Korean food, too, has expanded beyond ethnic restaurants and Los Angeles taco trucks as non-Korean chefs find new uses for kimchi and gojuchang. This past autumn, Manhattan power-lunch venue Michael's introduced a new cocktail program and, to go with it, a Korean bar bites menu developed by Michael's executive chef Kyung Up Lim.
The popularity of Asian cuisines will likely accelerate in 2012 as consumers become more familiar with them.
Manufacturing in fine-dining restaurants. The technological revolution in fine-dining kitchens that used to be called molecular gastronomy has become well established.
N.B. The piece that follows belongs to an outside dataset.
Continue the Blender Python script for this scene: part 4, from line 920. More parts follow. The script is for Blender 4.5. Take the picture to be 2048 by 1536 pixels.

Immersion circulators are now so widespread at high-end restaurants that some executive chefs are despairing that their cooks can't actually cook by conventional means anymore. Some, in an attempt to maintain tradition, refuse to let their cooks go near the circulator, dehydrator, centrifuge or distiller until they have mastered the classical basics. Others acknowledge that the newly popular techniques allow them to make better food. If that means their cooks don't know how to sauté, so be it. Food in fine dining will likely get better in 2012, but cooks might actually become less skilled.
Cooking at chain restaurants. Meanwhile, at the chain restaurants, some of the corporate chefs responsible for developing menu items that can be recreated in hundreds or thousands of venues have noticed that many of the cooks working in their restaurants are quite skilled: They work multiple jobs, taking shifts at steakhouses and independent restaurants when not heating and plating food at casual-dining chains.
Assuming that there won't be a dramatic change in the economic climate in 2012, restaurants will continue to have a relatively loose pool of cooks looking for jobs. As they continue to try to differentiate themselves from their competitors, while battling rising commodity prices, they might very well turn to these skilled cooks to do more of the prep work in-house.